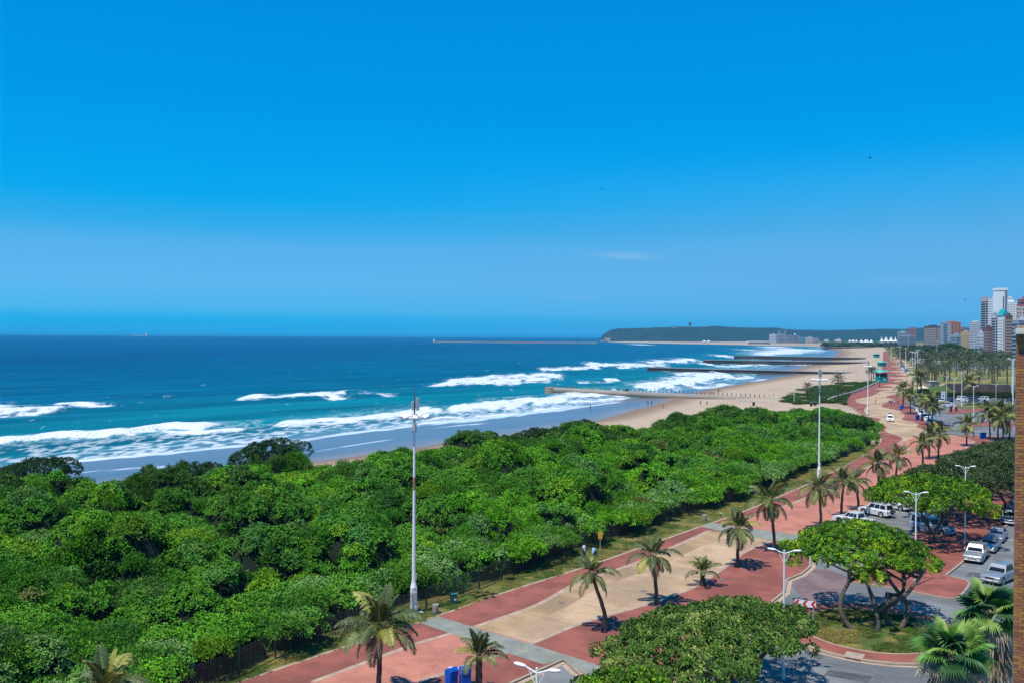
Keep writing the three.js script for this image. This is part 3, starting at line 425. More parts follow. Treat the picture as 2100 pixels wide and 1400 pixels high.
{
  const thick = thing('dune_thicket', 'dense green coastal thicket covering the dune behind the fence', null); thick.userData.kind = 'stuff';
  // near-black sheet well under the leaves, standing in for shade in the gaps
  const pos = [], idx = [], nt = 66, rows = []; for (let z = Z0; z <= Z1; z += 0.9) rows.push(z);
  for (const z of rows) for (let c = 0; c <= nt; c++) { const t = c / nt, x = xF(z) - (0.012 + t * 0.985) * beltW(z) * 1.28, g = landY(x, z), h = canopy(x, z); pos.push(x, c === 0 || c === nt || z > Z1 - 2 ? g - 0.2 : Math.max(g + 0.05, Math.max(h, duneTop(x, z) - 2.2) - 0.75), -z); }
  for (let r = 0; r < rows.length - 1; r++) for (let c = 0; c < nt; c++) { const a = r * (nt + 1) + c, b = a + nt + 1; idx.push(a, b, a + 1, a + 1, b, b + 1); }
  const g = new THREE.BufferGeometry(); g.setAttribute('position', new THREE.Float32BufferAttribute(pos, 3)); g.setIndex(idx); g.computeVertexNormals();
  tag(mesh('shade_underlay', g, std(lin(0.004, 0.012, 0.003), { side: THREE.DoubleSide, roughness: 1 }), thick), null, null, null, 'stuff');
  const r = rng(99), near = [[], [], []], mats = [], Lv = [sprig(10, 0.21, 0.115, 0.2, 1), sprig(12, 0.28, 0.065, 0.2, 2), sprig(9, 0.19, 0.14, 0.22, 3)];
  const m4 = new THREE.Matrix4(), q = new THREE.Quaternion(), q2 = new THREE.Quaternion(), up = V3(0, 1, 0), nrm = V3();
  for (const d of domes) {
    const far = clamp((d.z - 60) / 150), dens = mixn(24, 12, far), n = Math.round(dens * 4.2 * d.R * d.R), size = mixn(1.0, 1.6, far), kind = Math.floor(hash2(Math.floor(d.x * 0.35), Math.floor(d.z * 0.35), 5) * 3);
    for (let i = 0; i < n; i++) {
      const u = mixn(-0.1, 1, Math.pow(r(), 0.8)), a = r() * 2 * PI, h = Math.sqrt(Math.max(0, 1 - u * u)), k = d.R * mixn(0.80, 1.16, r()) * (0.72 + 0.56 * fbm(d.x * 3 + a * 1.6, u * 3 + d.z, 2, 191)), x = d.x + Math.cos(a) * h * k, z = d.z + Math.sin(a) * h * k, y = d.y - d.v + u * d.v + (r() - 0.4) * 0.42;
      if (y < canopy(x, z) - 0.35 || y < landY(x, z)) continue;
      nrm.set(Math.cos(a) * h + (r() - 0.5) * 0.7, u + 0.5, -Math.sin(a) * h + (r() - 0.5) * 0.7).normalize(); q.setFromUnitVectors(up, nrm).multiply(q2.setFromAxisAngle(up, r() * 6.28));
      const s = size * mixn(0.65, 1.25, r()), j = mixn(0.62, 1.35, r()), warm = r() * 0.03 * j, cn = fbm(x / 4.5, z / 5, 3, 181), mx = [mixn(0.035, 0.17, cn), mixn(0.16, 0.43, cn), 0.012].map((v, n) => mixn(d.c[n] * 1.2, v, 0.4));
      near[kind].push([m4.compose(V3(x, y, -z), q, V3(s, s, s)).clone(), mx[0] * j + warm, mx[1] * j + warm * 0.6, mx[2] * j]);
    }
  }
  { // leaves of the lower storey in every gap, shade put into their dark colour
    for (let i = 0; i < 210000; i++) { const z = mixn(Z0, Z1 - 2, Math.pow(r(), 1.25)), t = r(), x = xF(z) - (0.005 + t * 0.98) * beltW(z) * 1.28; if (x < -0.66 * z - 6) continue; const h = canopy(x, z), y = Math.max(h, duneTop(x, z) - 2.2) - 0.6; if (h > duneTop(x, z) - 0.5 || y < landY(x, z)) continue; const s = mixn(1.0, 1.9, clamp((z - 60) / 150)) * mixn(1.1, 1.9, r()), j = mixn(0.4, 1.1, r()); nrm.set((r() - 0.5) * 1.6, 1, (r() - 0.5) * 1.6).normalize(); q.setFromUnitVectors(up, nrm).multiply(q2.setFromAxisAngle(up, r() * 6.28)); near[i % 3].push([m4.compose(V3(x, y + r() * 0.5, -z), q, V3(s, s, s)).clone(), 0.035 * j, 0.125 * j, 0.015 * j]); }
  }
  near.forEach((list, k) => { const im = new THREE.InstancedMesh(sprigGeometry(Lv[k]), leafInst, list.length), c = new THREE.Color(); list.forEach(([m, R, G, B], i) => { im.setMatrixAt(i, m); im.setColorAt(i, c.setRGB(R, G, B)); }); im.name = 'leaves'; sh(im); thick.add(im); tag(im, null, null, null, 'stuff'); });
  // creeping dune plants on the sand beyond, low grey-green
  const creep = [], r2 = rng(123); for (let i = 0; i < 26000; i++) { const z = mixn(120, 250, r2()), t = 1 + 0.16 * r2() * r2(), x = xF(z) - t * beltW(z) * 1.28; if (fbm(x / 5, z / 6, 2, 131) < 0.45) continue; const y = landY(x, z), s = mixn(0.6, 1.3, r2()); creep.push([m4.compose(V3(x, y + 0.1, -z), q.setFromAxisAngle(up, r2() * 6.28), V3(s * 1.3, s * 0.8, s * 1.3)).clone(), 0.075 * s, 0.14 * s, 0.05 * s]); }
  for (let i = 0; i < 30000; i++) { const z = mixn(285, 480, r2()), x0 = xF(z) - 1, x = x0 - Math.pow(r2(), 1.2) * beltW(z) * 1.1 * (0.5 + 0.8 * fbm(z / 14, 1.5, 2, 3)); if (fbm(x / 6, z / 9, 3, 141) < 0.43 || z < 312 + 20 * fbm(x / 10, 2, 2, 8)) continue; const s = mixn(1.2, 2.2, r2()), k = mixn(0.7, 1.3, r2()); creep.push([m4.compose(V3(x, landY(x, z) + 0.35 * fbm(x / 6, z / 6, 2, 9) + 0.1, -z), q.setFromAxisAngle(up, r2() * 6.28), V3(s * 1.4, s, s * 1.4)).clone(), 0.07 * k, 0.145 * k, 0.04 * k]); }
  const im = new THREE.InstancedMesh(sprigGeometry(Lv[1]), leafInst, creep.length), c = new THREE.Color(); creep.forEach(([m, R, G, B], i) => { im.setMatrixAt(i, m); im.setColorAt(i, c.setRGB(R, G, B)); }); im.name = numbered('dune_creeper'); sh(im); scene.add(im); tag(im, 'low grey-green creeping plants on the sand of the dune', null, null, 'stuff');
  // grass blades on the verge and on the traffic island
  const tuft = new THREE.BufferGeometry(), tp = []; for (let i = 0; i < 7; i++) { const a = i * 0.9, d = 0.05, x = Math.cos(a) * d, z = Math.sin(a) * d, w = 0.012; tp.push(x - w, 0, z, x + w, 0, z, x * 2.2, 0.09 + 0.03 * (i % 3), z * 2.2); } tuft.setAttribute('position', new THREE.Float32BufferAttribute(tp, 3)); tuft.computeVertexNormals();
  const gl = [], r3 = rng(321);
  for (let i = 0; i < 24000; i++) { const z = mixn(55, 200, Math.pow(r3(), 1.4)), x = xF(z) + r3() * 5; if (fbm(x / 2, z / 2, 3, 151) < 0.46) continue; gl.push([x, 0.004, -z]); }
  for (let i = 0; i < 9000; i++) { const a = r3() * 6.28, q3 = 5.5 * Math.sqrt(r3()), x = C0[0] + Math.cos(a) * q3, z = C0[1] + Math.sin(a) * q3; if (fbm(x / 1.5, z / 1.5, 3, 161) < 0.42) continue; gl.push([x, 0.03 + 0.2 * (1 - (q3 / 5.57) ** 2), z]); }
  const inProm = (x, z) => { let c = false; for (let i = 0, j = promPoly.length - 1; i < promPoly.length; j = i++) { const [xi, zi] = promPoly[i], [xj, zj] = promPoly[j]; if ((zi > z) !== (zj > z) && x < ((xj - xi) * (z - zi)) / (zj - zi) + xi) c = !c; } return c; };
  const keep = gl.filter(([x, , z], i) => i > 0 && !inProm(x, z)), gim = new THREE.InstancedMesh(tuft, leafInst, keep.length);
  keep.forEach(([x, y, z], i) => { const s = mixn(0.6, 1.3, r3()), k = r3(), yl = sstep(0.4, 0.6, fbm(x / 3, z / 3, 3, 171)); gim.setMatrixAt(i, m4.compose(V3(x, y, z), q.setFromAxisAngle(up, r3() * 6.28), V3(s * 1.6, s, s * 1.6))); gim.setColorAt(i, c.setRGB(mixn(0.09, 0.30, yl) * (0.7 + 0.6 * k), mixn(0.15, 0.25, yl) * (0.7 + 0.6 * k), mixn(0.03, 0.07, yl))); });
  gim.name = numbered('grass'); scene.add(sh(gim)); tag(gim, 'short dry grass blades on the verge and the traffic island', null, null, 'stuff');
}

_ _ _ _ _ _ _

Exercise aim » Write out nothing but the lines from the start of the data through the line with "for (let i = 0; i < n;". Leave out the pictures.

Response »
Keep writing the three.js script for this image. This is part 3, starting at line 425. More parts follow. Treat the picture as 2100 pixels wide and 1400 pixels high.
{
  const thick = thing('dune_thicket', 'dense green coastal thicket covering the dune behind the fence', null); thick.userData.kind = 'stuff';
  // near-black sheet well under the leaves, standing in for shade in the gaps
  const pos = [], idx = [], nt = 66, rows = []; for (let z = Z0; z <= Z1; z += 0.9) rows.push(z);
  for (const z of rows) for (let c = 0; c <= nt; c++) { const t = c / nt, x = xF(z) - (0.012 + t * 0.985) * beltW(z) * 1.28, g = landY(x, z), h = canopy(x, z); pos.push(x, c === 0 || c === nt || z > Z1 - 2 ? g - 0.2 : Math.max(g + 0.05, Math.max(h, duneTop(x, z) - 2.2) - 0.75), -z); }
  for (let r = 0; r < rows.length - 1; r++) for (let c = 0; c < nt; c++) { const a = r * (nt + 1) + c, b = a + nt + 1; idx.push(a, b, a + 1, a + 1, b, b + 1); }
  const g = new THREE.BufferGeometry(); g.setAttribute('position', new THREE.Float32BufferAttribute(pos, 3)); g.setIndex(idx); g.computeVertexNormals();
  tag(mesh('shade_underlay', g, std(lin(0.004, 0.012, 0.003), { side: THREE.DoubleSide, roughness: 1 }), thick), null, null, null, 'stuff');
  const r = rng(99), near = [[], [], []], mats = [], Lv = [sprig(10, 0.21, 0.115, 0.2, 1), sprig(12, 0.28, 0.065, 0.2, 2), sprig(9, 0.19, 0.14, 0.22, 3)];
  const m4 = new THREE.Matrix4(), q = new THREE.Quaternion(), q2 = new THREE.Quaternion(), up = V3(0, 1, 0), nrm = V3();
  for (const d of domes) {
    const far = clamp((d.z - 60) / 150), dens = mixn(24, 12, far), n = Math.round(dens * 4.2 * d.R * d.R), size = mixn(1.0, 1.6, far), kind = Math.floor(hash2(Math.floor(d.x * 0.35), Math.floor(d.z * 0.35), 5) * 3);
    for (let i = 0; i < n; i++) {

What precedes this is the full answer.